I’m going to do just as I want to anyway.

This statement works well to sum up the lives of blues queens such as Gertrude “Ma” Rainey and Bessie Smith.  During the 1920s and 30s, when there were clear-cut gender roles for men and, particularly, women, female blues singers showed Society that they were going to do things their own way.  As Smith’s song “Taint Nobody’s Bizness If I Do” begins:


“There ain’t nothin’ I can do or nothin’ I can say

That folks don’t criticize me

But I’m going to do just as I want to anyway

And don’t care if they all despise me.”


Women who were black or white, working or middle class, had their place in the world, a sphere of domesticity in which their husbands, children, and even fathers depended on them to keep house and tend to their every need.  Generally, females were expected to marry, although the definition of this union differed across cultural groups, with some African Americans choosing to procreate and bond as couples without being wed legally. 

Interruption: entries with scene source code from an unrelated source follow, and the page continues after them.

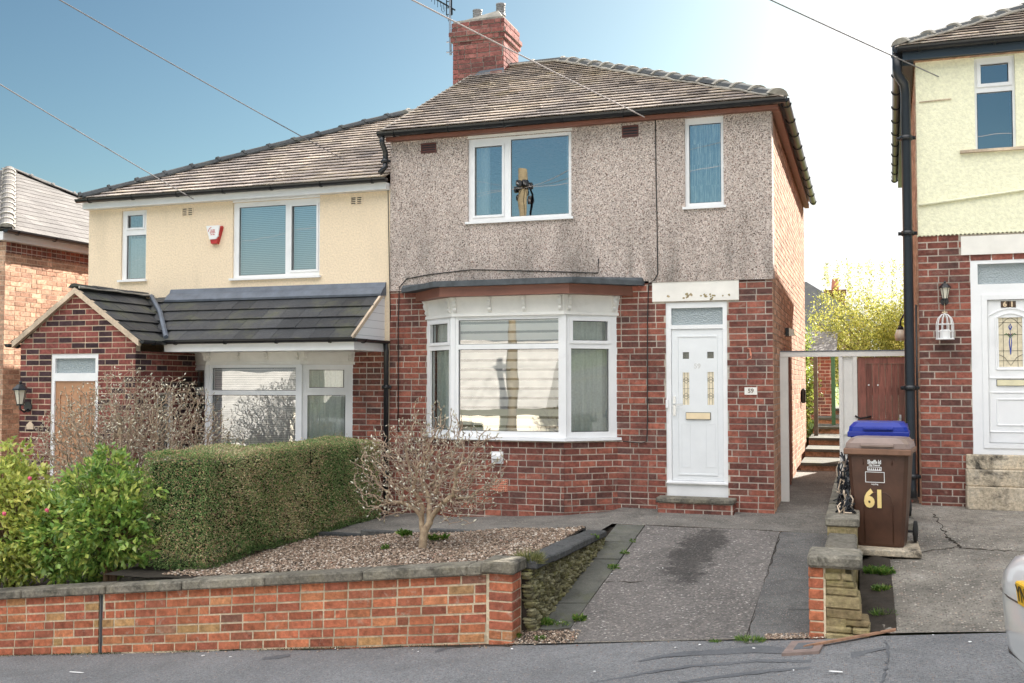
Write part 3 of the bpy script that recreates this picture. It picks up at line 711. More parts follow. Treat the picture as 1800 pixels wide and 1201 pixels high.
def tiles(mb, O, T, S, N, s0, s1, rng_, gauge, tw, th, seed, m=0, lap=.3, jit=.003, uneven=.0):
    O, T, S, N = Vector(O), Vector(T), Vector(S).normalized(), Vector(N).normalized(); r = random.Random(seed)
    k = 0; s = s0
    while s < s1-.02:
        e = min(s+gauge*(1+lap), s1+.02)
        a0, a1 = rng_(s+gauge*.3); u = a0 - (tw/2 if k % 2 else 0) - r.uniform(0,.03)
        while u < a1:
            wv = tw*r.uniform(1-uneven, 1+uneven)
            p, q = max(u+.002, a0), min(u+wv-.002, a1)
            if q-p > .015:
                h = th + r.uniform(0, jit*2); dz = r.uniform(-jit, jit); ds = r.uniform(-jit,jit)*1.2
                tone = (r.random(), r.random(), r.random())
                P = lambda uu, ss, hh: O + T*uu + S*ss + N*hh
                tl = r.uniform(-jit,jit)*.8
                pts = [P(p,s+ds,h+tl),P(q,s+ds,h-tl),P(q,e,.004),P(p,e,.004),P(p,s+ds,h-.013+tl),P(q,s+ds,h-.013-tl),P(q,e,-.01),P(p,e,-.01)]
                i = mb.vs(pts)
                for f in ((0,1,2,3),(4,5,1,0),(5,6,2,1),(7,4,0,3),(5,4,7,6)): mb.face([i+x for x in f], m, tone)
            u += wv
        s += gauge; k += 1
def ridge_tiles(mb, A, B, r=.13, seg=.44, m=0, mm=1, seed=2, up=Vector((0,0,1)), collar=True, open_=70):
    A, B = Vector(A), Vector(B); d = (B-A); L = d.length; d.normalize(); n = max(1, round(L/seg)); R = random.Random(seed)
    side = d.cross(up).normalized(); nv = side.cross(d).normalized()
    angs = [rad(x) for x in (-open_, -open_*.55, -18, 0, 18, open_*.55, open_)]
    def ring(c, rr, dz=0): return [c + side*(math.sin(a)*rr) + nv*(math.cos(a)*rr*.72 - rr*.25 + dz) for a in angs]
    for k in range(n):
        a, b = A + d*(L*k/n), A + d*(L*(k+1)/n); j = R.uniform(-.008,.008); t = (R.random(), R.random(), R.random())
        r0, r1 = ring(a, r, j), ring(b, r*.93, j+R.uniform(-.006,.006))
        i0, i1 = mb.vs(r0), mb.vs(r1)
        for q in range(len(angs)-1): mb.face((i0+q, i0+q+1, i1+q+1, i1+q), m, t)
        mb.face([i0+q for q in range(len(angs))][::-1], m, t); mb.face([i1+q for q in range(len(angs))], m, t)
        if collar:
            w0 = .016+R.uniform(0,.010); i0, i1 = mb.vs(ring(a-d*w0, r*1.14, .006)), mb.vs(ring(a+d*w0, r*1.16, .008))
            for q in range(len(angs)-1): mb.face((i0+q, i0+q+1, i1+q+1, i1+q), mm, t)
            mb.face([i0+q for q in range(len(angs))][::-1], mm, t); mb.face([i1+q for q in range(len(angs))], mm, t)
    for sg_ in (-1, 1):                                   # mortar bedding either side
        mb.tube([A + side*(sg_*r*.93) + nv*(-r*.10+R.uniform(-.008,.008)) + d*(L*k/(n*2)) for k in range(n*2+1)], [R.uniform(.010,.021) for _ in range(n*2+1)], 6, mm)

def gutter(parent, A, B, r=.056, name='gutter', seg=.82, mat='black_pl', both=True):
    mb = MB(); A, B = Vector(A), Vector(B); d = (B-A); L = d.length; d.normalize(); side = d.cross(Vector((0,0,1))).normalized(); up = Vector((0,0,1))
    def trough(a, b, ro, ri):
        an = [math.pi*k/8 for k in range(9)]
        o = [side*(math.cos(x)*ro)-up*(math.sin(x)*ro) for x in an]; i_ = [side*(math.cos(x)*ri)-up*(math.sin(x)*ri) for x in an]
        pr = o + i_[::-1]; ia = mb.vs([a+p for p in pr]); ib = mb.vs([b+p for p in pr]); n = len(pr)
        for q in range(n): mb.face((ia+q, ia+(q+1) % n, ib+(q+1) % n, ib+q))
        for q in range(8): mb.face((ia+q, ia+17-q, ia+16-q, ia+q+1)); mb.face((ib+q, ib+q+1, ib+16-q, ib+17-q))
    trough(A, B, r, r-.006)
    for e in (A, B):
        pr = [side*(math.cos(math.pi*k/8)*r)-up*(math.sin(math.pi*k/8)*r) for k in range(9)]; mb.poly([e+p for p in pr])
    k = seg*.3
    while k < L-.05:
        trough(A+d*(k-.012), A+d*(k+.012), r+.012, r-.002); k += seg
    return mb.build(name, MT[mat], parent, False)
def pipe(parent, pts, r=.034, name='downpipe', mat='black_pl', clips=(), n=10):
    mb = MB(); mb.tube(pts, r, n)
    for (x, y, z) in clips: mb.lathe([(r*1.05,-.03),(r*1.3,-.028),(r*1.3,.028),(r*1.05,.03)], (x,y,z), 10); mb.box(x-r*1.9,x+r*1.9,y,y+.03,z-.02,z+.02)
    return mb.build(name, MT[mat], parent, True)

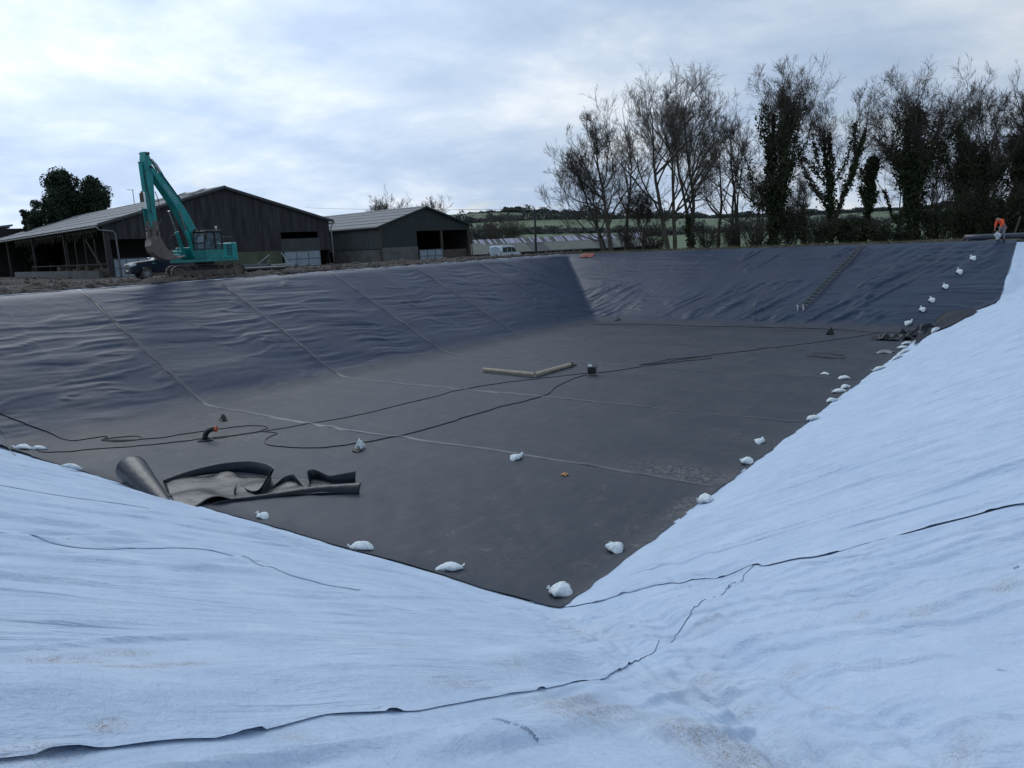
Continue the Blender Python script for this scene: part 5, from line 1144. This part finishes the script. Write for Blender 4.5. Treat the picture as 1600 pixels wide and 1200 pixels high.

The blues as sung by females in the 1920s and 30s told stories of women, whether fictional or based on reality, who did not conform to the rules that society pressed upon them.  Songs about drinking, promiscuity, homosexuality, and even murder celebrate the independence and individuality that African American women found in the earlier decades of the 20th century after the end of slavery and the eventual, slow spread of rights to people other than rich white men.  This is not to say that female blues singers were running the streets murdering adulterers and their mistresses, but a degrading shake of the finger from Society, stating “You can’t act that way!” did not phase them one bit.


While blues queens Bessie Smith and Ma Rainey were not timid about sharing the scandalous things they did or imagined doing, they also sang about tougher issues such as domestic violence.  Interestingly, though, they almost seem to make light of the fact that their men beat them, cheat on them, and take all of their money.  Is it a way to cover their pain, to help women deal with their own abusive lovers?  Or is it part of their attitude that the things that should matter in the eyes of Society simply aren’t as big a deal to them as African Americans who had suffered generations of violence and abuse from white oppressors?  Regardless, these women gave a voice to many other women who, although they may not have sung the blues were certainly feeling them.